Les sociétés de services et d’ingénierie semblent mieux répondre à la quête de parité. Elles offrent un environnement plus accueillant pour les femmes, avec des opportunités de carrière et des conditions de travail souvent perçues comme plus inclusives. Cette capacité à mieux intégrer la diversité dans leurs équipes fait de ces entreprises un choix privilégié pour les jeunes ingénieurs, notamment les femmes.

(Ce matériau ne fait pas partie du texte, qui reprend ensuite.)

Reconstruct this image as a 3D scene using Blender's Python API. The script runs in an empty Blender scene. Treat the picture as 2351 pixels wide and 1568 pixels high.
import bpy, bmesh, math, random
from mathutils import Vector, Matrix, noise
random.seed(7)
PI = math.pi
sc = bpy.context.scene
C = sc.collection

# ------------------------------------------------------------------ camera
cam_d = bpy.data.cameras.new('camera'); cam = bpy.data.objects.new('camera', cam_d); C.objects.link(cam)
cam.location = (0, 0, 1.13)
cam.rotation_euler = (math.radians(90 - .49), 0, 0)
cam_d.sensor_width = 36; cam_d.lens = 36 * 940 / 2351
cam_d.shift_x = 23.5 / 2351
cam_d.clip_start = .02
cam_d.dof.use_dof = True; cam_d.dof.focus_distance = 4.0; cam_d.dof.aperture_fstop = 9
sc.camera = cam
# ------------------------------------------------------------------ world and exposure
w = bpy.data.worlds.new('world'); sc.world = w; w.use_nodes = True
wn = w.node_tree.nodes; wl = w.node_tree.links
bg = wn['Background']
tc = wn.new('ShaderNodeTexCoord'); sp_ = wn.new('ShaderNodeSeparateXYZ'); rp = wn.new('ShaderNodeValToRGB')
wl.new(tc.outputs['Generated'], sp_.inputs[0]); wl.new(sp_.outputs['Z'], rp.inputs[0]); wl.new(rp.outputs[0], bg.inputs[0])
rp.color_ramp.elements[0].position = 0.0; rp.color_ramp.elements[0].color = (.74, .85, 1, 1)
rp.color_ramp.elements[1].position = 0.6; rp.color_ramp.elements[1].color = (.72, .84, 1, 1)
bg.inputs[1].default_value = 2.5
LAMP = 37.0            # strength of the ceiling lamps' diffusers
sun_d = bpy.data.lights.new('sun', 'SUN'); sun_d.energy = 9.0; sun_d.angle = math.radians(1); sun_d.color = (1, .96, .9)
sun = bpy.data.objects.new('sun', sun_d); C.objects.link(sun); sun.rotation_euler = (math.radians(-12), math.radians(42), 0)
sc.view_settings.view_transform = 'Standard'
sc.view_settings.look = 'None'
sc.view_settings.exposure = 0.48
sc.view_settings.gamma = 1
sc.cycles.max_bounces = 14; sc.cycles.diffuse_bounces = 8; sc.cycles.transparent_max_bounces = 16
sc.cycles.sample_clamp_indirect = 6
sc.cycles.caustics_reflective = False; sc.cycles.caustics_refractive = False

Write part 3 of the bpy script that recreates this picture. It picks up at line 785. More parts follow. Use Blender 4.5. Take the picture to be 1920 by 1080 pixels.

Le manque de féminisation dans l’industrie pose des questions sur son attractivité future. Si l’industrie ne parvient pas à se rendre plus inclusive, elle risque de se priver d’une partie importante des talents de demain. Les femmes ingénieures, avec leurs compétences et leur vision, pourraient jouer un rôle clé dans l’innovation et la réindustrialisation. Ne pas les inclure suffisamment revient à freiner le potentiel de renouvellement d’un secteur en quête de modernisation. « L’égalité des sexes n’est pas seulement une question de justice ou de droits humains, c’est aussi un facteur économique crucial. L’autonomisation des femmes stimule la productivité et la croissance économique. », comme l’avait rappelé Christine Lagarde, ancienne directrice générale du FMI, lors d’un discours prononcé il y a quelques années, au Forum économique mondial de Davos.